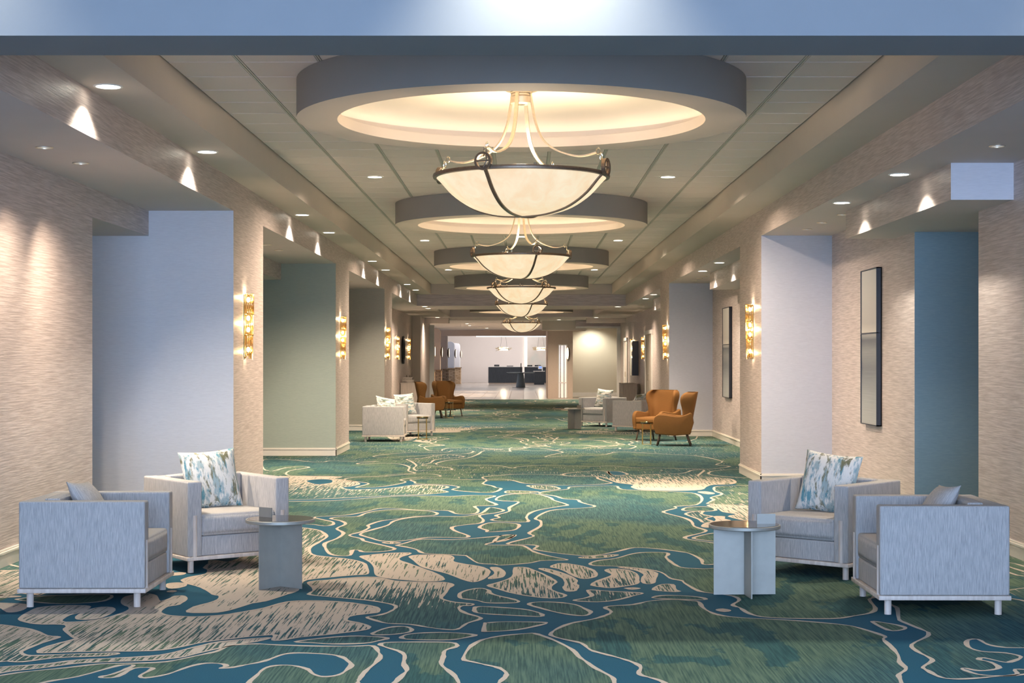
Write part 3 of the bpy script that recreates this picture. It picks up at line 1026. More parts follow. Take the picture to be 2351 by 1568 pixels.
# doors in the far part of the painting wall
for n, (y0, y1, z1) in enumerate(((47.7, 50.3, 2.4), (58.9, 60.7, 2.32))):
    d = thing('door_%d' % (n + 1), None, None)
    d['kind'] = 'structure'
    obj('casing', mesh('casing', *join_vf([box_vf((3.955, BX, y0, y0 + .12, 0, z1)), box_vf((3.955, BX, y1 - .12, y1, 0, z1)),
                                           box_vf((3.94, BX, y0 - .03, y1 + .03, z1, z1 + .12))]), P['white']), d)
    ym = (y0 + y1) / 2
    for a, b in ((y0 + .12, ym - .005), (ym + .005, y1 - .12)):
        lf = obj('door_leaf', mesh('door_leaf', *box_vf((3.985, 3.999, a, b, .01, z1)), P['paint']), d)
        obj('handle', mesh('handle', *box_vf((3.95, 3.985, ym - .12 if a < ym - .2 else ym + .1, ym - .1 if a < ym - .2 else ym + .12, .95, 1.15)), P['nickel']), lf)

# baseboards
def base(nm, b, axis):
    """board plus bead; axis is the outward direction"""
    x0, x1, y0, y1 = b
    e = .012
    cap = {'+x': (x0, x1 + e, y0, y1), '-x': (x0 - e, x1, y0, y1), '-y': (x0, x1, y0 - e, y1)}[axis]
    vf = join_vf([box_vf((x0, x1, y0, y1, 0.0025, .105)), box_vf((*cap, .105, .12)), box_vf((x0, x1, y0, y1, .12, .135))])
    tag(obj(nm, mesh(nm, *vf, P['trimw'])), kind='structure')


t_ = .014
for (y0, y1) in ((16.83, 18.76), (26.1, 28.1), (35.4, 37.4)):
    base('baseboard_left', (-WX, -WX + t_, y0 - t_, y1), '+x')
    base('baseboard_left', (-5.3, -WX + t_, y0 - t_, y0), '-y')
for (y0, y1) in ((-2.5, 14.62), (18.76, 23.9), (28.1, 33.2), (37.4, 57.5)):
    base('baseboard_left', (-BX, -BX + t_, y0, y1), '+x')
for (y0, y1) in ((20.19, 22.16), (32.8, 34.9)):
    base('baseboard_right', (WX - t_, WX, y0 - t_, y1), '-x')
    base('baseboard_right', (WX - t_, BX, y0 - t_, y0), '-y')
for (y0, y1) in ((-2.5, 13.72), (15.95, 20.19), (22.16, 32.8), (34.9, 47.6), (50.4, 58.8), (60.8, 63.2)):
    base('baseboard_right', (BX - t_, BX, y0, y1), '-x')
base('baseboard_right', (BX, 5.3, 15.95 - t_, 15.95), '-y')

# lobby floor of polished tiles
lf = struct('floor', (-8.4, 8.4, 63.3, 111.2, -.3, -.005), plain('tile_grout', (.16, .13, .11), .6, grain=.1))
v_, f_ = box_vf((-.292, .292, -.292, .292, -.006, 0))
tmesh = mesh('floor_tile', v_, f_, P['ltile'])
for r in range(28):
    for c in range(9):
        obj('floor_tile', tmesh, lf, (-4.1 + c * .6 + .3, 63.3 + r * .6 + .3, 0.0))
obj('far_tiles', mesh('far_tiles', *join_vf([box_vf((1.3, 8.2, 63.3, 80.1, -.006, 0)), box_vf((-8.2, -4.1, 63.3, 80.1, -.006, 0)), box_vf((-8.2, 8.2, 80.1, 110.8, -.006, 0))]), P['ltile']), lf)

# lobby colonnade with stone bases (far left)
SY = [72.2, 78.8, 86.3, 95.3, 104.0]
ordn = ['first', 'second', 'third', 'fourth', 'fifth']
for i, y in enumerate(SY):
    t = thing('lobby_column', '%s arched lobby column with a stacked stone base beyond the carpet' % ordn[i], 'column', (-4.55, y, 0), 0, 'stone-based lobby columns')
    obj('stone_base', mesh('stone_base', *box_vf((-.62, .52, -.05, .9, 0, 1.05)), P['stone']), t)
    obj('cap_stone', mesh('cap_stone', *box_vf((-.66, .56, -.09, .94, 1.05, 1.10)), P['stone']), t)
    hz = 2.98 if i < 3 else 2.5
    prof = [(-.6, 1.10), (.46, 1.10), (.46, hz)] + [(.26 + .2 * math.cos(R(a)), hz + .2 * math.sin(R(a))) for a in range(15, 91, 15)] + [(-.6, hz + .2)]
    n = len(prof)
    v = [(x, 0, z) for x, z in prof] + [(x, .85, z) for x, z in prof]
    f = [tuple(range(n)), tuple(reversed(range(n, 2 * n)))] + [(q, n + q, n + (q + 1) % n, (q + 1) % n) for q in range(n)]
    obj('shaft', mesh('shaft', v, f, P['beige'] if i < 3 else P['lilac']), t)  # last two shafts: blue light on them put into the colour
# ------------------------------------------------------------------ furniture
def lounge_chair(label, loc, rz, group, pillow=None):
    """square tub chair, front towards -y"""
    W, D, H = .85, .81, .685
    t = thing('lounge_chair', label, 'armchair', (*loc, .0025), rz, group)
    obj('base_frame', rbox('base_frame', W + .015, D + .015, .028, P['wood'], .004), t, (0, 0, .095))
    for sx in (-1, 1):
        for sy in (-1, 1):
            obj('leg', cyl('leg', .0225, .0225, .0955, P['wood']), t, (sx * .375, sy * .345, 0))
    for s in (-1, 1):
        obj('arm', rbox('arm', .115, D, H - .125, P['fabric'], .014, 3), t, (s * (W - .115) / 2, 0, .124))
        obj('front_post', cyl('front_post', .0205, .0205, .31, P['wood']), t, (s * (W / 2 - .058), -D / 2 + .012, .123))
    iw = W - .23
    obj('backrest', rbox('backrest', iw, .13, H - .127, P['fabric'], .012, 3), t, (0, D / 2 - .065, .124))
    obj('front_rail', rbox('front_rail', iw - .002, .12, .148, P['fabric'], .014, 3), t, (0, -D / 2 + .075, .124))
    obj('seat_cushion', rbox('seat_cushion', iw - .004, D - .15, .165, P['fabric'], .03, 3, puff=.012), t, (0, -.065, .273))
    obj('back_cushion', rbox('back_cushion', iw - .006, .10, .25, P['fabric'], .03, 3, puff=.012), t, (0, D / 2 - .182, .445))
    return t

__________

### Required task:
Each line in the listing above either holds the string "part" or does not; state how many do, giving the number only.

### Reply:
2